Augustus Cain is a good person, despite his background and upbringing he was able to emerge through the narrative. Cain is a man in the corner; his conditions determine his values and morals. He lost himself to himself and his own society. Although, he has lost himself he evolves and turns into a "soul catcher" throughout this novel many times, one of the souls he's caught was even his own. He evolved as a person through breaking the four guiding principles constantly that his father said for him to follow. The four guiding principles were that "one should always respect one's property: that it was necessary to care for protect it, to never misuse it, as it will someday be called upon to care for and protect you" (White 31); "That a Negro was in many ways like a child and it was the moral duty of the white man to look after and guide them" (White 31); " That his very whiteness not only set him apart from and above them - morally, intellectually, physically - but that it also linked him in a blood bond with every other white man" (White 32); " Whites and Negroes were created by the Almighty to be separate" (White 32).

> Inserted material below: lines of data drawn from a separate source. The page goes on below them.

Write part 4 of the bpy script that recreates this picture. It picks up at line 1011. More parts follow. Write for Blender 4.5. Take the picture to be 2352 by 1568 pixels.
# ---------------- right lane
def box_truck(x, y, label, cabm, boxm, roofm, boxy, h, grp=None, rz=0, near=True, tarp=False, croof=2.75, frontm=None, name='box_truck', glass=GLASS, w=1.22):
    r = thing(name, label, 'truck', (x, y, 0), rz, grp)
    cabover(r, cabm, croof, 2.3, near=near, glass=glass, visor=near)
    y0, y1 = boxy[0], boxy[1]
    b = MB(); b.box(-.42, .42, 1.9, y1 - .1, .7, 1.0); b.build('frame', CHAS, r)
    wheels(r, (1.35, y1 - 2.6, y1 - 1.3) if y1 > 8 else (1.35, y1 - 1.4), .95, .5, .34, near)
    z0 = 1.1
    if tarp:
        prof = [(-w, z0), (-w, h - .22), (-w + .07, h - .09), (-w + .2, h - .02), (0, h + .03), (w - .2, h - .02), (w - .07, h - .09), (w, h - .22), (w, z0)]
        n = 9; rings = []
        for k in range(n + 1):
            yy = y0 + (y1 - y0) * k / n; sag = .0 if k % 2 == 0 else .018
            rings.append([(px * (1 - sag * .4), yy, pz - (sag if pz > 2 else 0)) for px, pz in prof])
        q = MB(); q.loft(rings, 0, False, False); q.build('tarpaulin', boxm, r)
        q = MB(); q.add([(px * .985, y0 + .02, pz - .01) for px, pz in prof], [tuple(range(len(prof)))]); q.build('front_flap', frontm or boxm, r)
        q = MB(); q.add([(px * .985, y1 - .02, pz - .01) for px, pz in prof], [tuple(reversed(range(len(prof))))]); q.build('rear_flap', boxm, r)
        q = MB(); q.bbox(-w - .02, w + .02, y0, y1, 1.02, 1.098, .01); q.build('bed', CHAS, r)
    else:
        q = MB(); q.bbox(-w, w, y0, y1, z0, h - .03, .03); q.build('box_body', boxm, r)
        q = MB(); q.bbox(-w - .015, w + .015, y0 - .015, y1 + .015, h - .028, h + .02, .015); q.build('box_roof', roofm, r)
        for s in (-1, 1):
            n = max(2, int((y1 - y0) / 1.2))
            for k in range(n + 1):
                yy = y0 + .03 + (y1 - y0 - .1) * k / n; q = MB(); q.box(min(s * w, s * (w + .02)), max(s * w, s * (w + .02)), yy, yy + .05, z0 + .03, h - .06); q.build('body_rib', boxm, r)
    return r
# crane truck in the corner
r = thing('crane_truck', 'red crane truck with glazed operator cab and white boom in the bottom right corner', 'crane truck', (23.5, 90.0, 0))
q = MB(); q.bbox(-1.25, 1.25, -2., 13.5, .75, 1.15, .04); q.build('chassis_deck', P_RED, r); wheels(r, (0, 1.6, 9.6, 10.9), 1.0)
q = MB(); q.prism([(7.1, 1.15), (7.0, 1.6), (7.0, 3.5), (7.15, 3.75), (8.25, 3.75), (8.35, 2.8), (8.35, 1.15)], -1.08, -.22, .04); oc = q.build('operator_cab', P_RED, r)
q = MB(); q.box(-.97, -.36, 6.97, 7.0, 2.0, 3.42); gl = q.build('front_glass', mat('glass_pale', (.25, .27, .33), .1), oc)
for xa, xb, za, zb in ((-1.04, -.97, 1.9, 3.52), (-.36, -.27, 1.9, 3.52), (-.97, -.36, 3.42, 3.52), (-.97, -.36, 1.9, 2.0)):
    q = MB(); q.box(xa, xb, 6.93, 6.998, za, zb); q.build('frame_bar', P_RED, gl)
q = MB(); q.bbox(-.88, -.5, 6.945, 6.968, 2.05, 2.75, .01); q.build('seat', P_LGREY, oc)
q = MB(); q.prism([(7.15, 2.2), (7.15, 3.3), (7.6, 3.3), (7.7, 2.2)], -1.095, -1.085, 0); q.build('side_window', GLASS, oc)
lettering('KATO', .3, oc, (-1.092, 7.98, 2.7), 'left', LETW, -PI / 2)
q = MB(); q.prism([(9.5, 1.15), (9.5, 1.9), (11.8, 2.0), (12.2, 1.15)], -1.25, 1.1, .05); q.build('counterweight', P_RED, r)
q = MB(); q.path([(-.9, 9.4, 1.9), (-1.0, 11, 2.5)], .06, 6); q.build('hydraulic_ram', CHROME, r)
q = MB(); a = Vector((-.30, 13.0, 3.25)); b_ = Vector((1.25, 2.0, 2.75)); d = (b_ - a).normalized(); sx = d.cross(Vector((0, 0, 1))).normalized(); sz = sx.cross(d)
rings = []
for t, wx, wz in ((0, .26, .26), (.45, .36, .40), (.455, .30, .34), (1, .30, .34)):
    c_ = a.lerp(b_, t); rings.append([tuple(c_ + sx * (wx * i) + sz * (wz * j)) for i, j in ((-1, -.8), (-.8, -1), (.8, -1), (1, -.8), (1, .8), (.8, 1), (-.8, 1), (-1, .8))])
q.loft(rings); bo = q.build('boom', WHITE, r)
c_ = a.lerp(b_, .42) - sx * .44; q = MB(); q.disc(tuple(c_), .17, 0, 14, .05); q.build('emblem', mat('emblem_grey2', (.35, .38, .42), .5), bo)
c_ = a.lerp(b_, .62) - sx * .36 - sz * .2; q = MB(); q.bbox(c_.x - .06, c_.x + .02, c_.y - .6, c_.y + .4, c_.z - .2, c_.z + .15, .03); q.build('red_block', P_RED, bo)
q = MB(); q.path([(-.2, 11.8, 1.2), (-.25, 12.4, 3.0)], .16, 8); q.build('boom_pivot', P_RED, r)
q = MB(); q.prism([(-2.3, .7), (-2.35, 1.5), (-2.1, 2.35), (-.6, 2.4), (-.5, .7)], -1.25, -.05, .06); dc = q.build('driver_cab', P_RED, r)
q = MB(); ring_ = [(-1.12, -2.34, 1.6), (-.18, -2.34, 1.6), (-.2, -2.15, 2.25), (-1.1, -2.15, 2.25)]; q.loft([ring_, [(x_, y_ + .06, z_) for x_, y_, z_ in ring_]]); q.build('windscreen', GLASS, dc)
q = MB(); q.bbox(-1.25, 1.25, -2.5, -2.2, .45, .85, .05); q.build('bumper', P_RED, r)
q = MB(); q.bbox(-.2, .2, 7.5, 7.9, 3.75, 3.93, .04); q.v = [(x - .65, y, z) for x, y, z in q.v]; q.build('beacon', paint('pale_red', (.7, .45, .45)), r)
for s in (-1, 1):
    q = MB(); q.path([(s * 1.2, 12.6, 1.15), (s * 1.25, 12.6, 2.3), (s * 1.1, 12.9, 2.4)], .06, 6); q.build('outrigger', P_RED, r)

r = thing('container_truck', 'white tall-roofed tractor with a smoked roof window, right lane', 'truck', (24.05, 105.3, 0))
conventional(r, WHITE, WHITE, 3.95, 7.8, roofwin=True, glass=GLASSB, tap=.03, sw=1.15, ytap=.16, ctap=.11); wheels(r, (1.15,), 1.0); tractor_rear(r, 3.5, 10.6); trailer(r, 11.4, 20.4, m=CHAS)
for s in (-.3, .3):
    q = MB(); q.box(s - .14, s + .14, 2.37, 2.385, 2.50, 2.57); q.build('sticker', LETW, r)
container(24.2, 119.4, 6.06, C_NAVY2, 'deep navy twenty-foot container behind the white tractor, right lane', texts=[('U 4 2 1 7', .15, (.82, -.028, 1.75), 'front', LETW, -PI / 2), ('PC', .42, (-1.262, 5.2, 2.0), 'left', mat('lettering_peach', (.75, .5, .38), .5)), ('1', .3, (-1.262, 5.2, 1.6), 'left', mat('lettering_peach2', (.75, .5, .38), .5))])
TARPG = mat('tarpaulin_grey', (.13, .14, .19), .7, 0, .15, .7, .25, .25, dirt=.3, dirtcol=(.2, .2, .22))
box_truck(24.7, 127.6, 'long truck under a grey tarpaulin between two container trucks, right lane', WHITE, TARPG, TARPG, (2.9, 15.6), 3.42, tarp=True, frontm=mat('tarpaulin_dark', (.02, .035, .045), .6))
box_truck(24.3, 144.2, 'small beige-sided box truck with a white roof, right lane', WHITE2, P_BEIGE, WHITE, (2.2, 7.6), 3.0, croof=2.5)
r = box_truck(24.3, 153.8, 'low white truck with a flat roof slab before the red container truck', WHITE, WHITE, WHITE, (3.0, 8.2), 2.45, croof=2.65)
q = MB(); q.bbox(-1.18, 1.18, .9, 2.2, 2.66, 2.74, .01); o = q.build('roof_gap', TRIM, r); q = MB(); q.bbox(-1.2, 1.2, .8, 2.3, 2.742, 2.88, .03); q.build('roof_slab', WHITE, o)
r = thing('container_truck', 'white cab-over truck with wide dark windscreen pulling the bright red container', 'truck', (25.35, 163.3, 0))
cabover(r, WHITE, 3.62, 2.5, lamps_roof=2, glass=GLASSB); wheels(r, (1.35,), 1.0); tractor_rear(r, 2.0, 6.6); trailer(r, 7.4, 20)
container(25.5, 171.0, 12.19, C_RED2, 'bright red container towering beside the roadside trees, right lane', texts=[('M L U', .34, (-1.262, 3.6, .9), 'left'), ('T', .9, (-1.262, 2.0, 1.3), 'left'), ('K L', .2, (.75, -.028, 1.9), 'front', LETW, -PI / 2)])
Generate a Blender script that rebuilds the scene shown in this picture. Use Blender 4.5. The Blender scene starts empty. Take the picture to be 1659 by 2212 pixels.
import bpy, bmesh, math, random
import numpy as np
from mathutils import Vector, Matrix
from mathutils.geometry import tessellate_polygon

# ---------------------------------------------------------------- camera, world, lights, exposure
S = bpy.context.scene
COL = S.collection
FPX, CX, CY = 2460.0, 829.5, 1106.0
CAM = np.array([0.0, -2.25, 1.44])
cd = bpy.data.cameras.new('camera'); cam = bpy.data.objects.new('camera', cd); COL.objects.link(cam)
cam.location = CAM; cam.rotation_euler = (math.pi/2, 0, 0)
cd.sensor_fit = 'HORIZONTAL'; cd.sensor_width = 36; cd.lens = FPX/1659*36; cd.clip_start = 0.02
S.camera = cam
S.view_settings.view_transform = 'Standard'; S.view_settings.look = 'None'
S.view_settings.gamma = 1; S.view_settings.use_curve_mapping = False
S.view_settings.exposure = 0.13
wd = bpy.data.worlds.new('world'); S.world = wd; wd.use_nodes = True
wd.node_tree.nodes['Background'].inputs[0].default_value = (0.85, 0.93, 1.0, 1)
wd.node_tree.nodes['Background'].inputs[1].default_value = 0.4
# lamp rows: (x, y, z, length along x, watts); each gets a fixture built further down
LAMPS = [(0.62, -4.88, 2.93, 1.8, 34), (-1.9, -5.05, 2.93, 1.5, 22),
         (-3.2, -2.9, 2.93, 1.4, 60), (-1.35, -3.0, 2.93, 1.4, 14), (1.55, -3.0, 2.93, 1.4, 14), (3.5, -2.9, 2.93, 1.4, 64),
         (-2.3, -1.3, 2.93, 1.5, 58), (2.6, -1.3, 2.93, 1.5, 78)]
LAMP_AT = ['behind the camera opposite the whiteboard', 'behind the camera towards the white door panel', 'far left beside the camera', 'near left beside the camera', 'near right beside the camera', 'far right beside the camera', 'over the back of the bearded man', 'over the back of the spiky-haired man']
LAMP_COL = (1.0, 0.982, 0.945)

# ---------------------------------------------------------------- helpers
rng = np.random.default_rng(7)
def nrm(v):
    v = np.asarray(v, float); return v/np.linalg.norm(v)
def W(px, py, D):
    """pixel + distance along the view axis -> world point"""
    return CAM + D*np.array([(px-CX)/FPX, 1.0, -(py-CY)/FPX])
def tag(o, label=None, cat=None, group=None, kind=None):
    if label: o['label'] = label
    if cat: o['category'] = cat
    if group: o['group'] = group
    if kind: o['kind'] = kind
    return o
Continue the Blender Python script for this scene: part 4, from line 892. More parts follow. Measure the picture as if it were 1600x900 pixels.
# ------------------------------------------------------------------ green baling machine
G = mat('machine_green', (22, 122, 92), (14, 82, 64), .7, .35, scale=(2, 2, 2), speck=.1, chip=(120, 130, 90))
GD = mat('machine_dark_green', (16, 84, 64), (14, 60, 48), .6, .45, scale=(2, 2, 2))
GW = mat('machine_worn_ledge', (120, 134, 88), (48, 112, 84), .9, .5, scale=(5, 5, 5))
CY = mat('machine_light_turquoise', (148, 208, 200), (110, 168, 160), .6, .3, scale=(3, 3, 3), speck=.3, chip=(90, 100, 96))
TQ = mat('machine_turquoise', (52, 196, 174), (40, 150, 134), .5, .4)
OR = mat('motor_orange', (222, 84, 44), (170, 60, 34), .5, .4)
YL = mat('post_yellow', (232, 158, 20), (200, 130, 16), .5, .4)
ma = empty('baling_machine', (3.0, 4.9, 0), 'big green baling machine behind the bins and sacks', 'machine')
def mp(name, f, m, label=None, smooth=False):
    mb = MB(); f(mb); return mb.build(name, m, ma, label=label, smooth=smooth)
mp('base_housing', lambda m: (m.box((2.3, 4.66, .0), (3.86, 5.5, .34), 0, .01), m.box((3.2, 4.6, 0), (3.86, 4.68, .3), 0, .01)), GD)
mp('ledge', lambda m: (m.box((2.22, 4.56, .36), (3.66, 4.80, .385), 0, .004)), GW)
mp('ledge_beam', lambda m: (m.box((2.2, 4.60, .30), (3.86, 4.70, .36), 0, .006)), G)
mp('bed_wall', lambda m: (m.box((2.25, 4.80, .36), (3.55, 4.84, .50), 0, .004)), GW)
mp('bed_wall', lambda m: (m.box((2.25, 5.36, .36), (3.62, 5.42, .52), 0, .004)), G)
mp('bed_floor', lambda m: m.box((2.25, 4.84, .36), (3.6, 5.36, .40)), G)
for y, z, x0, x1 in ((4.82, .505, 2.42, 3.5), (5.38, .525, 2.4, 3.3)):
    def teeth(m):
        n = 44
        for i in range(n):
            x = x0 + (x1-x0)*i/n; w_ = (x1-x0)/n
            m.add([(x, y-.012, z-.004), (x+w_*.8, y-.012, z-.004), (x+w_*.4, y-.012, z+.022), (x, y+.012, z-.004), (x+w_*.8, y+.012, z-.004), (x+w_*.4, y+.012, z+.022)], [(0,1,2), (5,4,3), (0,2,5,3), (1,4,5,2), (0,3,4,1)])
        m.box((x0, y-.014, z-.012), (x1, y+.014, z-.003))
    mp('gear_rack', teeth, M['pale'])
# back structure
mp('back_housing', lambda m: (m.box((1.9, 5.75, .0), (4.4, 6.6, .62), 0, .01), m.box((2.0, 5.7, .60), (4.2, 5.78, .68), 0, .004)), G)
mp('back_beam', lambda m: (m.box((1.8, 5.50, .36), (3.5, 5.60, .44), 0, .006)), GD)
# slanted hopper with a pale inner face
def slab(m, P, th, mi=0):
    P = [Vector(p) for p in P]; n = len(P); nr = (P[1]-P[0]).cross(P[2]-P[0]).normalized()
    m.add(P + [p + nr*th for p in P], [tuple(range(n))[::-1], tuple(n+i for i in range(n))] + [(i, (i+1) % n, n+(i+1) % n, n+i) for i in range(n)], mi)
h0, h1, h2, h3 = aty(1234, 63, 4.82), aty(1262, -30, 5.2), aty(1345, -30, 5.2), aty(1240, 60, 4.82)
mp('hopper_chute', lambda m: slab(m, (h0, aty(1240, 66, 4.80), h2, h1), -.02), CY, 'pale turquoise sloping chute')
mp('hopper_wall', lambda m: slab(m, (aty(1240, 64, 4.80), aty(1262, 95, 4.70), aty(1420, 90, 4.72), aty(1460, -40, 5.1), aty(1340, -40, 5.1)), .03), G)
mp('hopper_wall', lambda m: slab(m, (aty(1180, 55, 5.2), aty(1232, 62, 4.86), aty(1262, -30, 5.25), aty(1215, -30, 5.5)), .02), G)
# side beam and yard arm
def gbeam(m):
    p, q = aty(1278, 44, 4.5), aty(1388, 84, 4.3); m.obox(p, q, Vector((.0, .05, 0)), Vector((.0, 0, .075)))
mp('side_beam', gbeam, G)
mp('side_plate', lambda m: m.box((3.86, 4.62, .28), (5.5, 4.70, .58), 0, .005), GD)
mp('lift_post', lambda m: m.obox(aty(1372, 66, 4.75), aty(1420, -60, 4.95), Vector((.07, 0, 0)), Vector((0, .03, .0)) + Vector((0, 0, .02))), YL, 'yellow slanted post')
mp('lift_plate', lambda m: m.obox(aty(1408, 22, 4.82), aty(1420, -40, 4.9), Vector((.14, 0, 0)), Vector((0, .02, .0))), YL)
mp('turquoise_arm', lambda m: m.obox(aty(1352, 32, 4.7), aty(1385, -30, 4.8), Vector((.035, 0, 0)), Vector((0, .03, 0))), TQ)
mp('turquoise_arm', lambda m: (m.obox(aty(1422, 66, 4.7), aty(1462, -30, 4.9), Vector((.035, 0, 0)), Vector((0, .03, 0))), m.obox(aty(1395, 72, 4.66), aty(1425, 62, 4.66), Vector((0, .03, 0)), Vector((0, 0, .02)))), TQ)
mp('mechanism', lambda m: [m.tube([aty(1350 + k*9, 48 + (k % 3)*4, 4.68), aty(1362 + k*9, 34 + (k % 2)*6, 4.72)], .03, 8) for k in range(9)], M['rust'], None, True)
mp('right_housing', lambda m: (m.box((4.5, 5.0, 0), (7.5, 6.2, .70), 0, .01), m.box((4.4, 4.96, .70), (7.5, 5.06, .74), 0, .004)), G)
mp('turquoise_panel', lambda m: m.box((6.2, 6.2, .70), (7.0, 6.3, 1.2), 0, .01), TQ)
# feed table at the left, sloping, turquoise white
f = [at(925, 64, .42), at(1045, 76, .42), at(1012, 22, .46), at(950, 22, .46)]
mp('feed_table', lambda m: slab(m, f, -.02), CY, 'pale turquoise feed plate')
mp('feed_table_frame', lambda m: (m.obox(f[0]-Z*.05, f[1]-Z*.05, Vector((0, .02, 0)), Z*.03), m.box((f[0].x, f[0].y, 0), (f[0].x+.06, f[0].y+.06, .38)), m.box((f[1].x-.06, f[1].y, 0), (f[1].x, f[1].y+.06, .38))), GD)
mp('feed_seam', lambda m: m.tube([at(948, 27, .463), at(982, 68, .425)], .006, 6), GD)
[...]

Cain engages in a forbidden relationship with a black woman named Rosetta. This relationship tests Cain's character, will, care and decisions. She tests Cain's will during her bathing in the river. While Rosetta is bathing, Cain is half turned away; "he felt this to be some sort of test of will, a temptation he felt bound to renounce in order to prove to himself, that he wasn't common, that he wasn't like Preacher or Strofes. That he was different" (White 206).